Native Lands- Yvonne Chamberlain-Marquez

 This week my 2nd grader started a unit on local history. The teacher began with the indigenous people who first lived in Riverside and jumped quickly to the story of the citrus industry. There was no mention of the land or how it was used and how it changed over time. The story of the Inland Empire is one of extraction from the land and it's people, but it's often presented as one of prosperity and growth.  Combined with this week's topic, I realized how fundamentally different Americans teach their children about the land around them compared to the ways in which indigenous people teach their children. We teach our children that the hill in the distance is called a mountain and of the settlers that passed through it. There is no creation story or explanation of how it gives life to the valley.
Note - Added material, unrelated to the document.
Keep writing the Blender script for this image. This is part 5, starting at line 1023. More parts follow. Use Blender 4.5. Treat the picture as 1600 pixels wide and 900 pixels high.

Our histories often begin with the first "Great White Man" in an area and rarely include the native lands and people. This creates bias which often grows with us. Due to our own way of knowing, we reject valuable information. This is especially the case with scientific knowledge. 

This week's readings is what sent me off on that tangent. "The Integrating Native Science Into a Tribal Environmental Protection Agency (EPA)" article in particular. The authors begin by addressing the ways in which the land near 29 Palms has changed inhabitants over time. The Cahuilla and Serrano people    had centuries of knowledge  and knew how to work with the land. Once a flourishing valley, the US systemically stole the land from it's caretakers, leaving only a small Reservation to the original people. Knowing the value of Native science, The Twenty-Nine Palms Band of Mission Indians began to incorporate cultural knowledge into their Environmental Protection Agency to protect not only the land, but the physical, mental, and spiritual health of it's members. This is fundamentally different to the ways in which the US EPA operates and views human's relationship to the environment. 

As climate threats loom, it's incredibly important to value indigenous ways of knowing. We need a cultural shift that views the holistic relationship to the people and the land, much like the Tribal EPA.